The Lavender Ladies, by the way, remain my lifelong friends. They are the ones who I would trust with anyone or anything, the ones who danced at my wedding, who flew cross-country when my father died, who hold my deepest secrets. They now are mothers of daughters, too, deeply involved in the work of justice and of building community. They are Good People. We want our bullies to be Bad People, but, like Whitman says, we contain multitudes.

Certainly all the Lavender Ladies were children, and they grew up. But it is enough to say that they are good people because she trusts them, because she has remained friends with them, because they are deeply involved in work she respects?

They were children who -together- were on the cusp of adulthood, and they acted as a group. She asks herself about whether she is still, somewhere within, a mean girl (an appellation I hate, by the way, for its genderedness – my experience is that boys engage in just the same kind of behavior)? But what now bothers me is that there was no examination of the group dynamic – are they good people, if they act well towards one another? Is that enough? I would say no, it’s not. We know that people act differently in groups, that we are susceptible the actions and attitudes of those around us. The rabbis recognized this – it is why we have Jewish law – halacha is intended to build a community where the group dynamic is influenced from the start. That’s why there is such picayune attentiveness to the minutia of daily life as well as broad sweeping principles in halacha. It’s not sufficient of course, but it may well be necessary.

We know from studies that people are inclined to act well towards people who are in their group. We know that groups can be easily led to be not just competitive, but downright ugly towards those “outside.” We also know how those “in” and “out” groups get formed – often by picking an out group and defining ourselves in relation to it. Groups made this way form easily, and are difficult to break down.

It’s actually pretty likely that all the Lavender Ladies did grow up to be decent people. In fact,  they were probably all decent people even in middle school – except when they were together, and happened to come upon the wrong person.

What I would like to see is us questioning ourselves not about whether any of them – by which I mean “us” – are good or bad people, but whether we are good or bad groups. Americans have very little sense of ourselves as being defined by group identities – especially those of us who are or can pass as white. And yet in many ways it is our groups which define us most deeply. There is even a social theory that posits that our personalities are actually only a collection of social ties. It is how we act in our social networks that most shows who we are – and perhaps is most truly who we are. It is easy to be a lion when you’re the only cat in the room.

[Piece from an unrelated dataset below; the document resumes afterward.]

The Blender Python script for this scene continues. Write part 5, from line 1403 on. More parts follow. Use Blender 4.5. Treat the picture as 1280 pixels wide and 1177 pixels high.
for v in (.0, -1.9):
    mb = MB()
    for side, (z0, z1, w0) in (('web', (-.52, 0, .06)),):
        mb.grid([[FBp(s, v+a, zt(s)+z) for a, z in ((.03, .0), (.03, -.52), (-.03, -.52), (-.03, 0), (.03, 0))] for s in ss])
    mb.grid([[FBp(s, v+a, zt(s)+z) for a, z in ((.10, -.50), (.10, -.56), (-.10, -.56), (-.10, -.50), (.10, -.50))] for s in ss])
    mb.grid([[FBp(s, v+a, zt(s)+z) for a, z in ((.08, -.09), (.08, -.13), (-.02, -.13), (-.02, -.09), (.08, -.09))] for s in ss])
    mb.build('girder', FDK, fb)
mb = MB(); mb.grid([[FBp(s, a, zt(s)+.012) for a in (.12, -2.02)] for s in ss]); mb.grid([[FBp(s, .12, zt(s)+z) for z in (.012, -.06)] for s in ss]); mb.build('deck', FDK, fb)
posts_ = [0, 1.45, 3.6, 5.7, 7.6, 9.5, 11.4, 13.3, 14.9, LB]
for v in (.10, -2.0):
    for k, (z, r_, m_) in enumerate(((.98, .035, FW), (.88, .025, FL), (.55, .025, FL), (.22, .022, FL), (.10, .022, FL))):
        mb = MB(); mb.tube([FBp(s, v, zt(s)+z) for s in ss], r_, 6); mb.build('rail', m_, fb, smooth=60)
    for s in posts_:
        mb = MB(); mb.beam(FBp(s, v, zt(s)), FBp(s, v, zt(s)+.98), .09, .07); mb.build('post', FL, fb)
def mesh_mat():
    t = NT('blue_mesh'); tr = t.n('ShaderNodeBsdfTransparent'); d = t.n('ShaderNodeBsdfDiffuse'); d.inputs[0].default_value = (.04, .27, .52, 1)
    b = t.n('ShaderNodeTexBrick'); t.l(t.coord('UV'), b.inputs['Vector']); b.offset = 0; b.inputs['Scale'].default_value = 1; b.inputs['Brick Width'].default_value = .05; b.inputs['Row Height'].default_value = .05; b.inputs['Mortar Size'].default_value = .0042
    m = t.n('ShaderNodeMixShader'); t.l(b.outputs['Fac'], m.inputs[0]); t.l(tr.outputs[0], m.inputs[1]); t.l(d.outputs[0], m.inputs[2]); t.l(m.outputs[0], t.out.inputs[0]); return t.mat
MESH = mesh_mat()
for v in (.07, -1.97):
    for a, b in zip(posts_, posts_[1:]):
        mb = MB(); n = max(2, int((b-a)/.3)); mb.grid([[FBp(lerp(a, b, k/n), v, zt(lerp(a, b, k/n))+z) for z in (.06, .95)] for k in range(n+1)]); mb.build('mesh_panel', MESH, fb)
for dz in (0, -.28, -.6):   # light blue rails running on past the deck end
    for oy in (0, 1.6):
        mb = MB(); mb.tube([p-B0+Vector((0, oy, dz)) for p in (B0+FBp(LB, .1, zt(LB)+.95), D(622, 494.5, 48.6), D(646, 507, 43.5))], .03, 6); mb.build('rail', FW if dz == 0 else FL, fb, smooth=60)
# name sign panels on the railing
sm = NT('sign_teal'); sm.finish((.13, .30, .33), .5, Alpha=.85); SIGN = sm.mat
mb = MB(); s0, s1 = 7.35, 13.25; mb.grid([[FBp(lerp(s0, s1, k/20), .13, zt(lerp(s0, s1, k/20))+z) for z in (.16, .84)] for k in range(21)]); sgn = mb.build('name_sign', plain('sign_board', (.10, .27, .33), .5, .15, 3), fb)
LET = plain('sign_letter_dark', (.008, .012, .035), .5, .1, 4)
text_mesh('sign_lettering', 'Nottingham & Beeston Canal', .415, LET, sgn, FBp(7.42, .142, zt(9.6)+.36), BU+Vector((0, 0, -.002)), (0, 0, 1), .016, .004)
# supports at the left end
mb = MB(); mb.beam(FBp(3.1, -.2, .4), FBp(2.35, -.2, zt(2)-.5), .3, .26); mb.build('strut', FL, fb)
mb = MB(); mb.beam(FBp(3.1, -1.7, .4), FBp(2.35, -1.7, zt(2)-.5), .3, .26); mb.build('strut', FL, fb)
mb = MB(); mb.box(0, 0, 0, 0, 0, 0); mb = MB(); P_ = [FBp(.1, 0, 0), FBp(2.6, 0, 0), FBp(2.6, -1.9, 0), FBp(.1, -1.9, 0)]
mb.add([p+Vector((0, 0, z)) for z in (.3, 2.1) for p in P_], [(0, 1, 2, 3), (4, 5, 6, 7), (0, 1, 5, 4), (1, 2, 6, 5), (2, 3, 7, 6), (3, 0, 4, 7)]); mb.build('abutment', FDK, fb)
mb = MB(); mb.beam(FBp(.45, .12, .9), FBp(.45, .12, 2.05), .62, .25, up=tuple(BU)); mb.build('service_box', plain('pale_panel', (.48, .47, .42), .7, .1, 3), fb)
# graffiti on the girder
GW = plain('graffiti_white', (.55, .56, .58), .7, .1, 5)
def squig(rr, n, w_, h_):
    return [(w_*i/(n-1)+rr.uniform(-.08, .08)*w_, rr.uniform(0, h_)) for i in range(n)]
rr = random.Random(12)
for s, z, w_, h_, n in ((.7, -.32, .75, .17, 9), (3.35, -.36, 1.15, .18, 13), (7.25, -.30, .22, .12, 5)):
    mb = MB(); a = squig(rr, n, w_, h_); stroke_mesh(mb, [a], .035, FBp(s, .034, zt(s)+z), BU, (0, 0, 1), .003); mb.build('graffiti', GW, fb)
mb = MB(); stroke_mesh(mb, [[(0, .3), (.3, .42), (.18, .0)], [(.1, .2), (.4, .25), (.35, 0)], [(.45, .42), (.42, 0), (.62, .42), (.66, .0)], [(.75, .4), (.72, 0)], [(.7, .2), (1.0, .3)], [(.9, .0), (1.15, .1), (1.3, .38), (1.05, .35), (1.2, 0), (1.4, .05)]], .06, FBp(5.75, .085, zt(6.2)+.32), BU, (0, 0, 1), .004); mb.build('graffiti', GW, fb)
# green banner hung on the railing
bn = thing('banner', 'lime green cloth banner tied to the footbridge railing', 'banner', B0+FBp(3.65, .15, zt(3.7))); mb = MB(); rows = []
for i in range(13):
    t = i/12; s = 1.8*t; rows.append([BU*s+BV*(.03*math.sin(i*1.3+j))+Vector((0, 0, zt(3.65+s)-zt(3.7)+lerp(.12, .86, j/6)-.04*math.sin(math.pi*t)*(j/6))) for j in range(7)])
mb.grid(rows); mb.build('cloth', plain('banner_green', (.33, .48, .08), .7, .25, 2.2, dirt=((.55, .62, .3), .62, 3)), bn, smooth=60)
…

As adults, we engage in this same kind of behavior more subtly – and more powerfully. How does this kind of group think inform the way we talk about what’s going on in Israel? Between different aspects of the Jewish community? The way we talk about poverty? As children, we can hurt one another badly enough, but as adults, the very same dynamic can play into politics on even a global scale. Rabbi Stutman opened a very important conversation, but if we leave it at one individual  examining her actions as an individual, it is simply not enough. Because even if we are not each guilty, we are certainly all, together, responsible.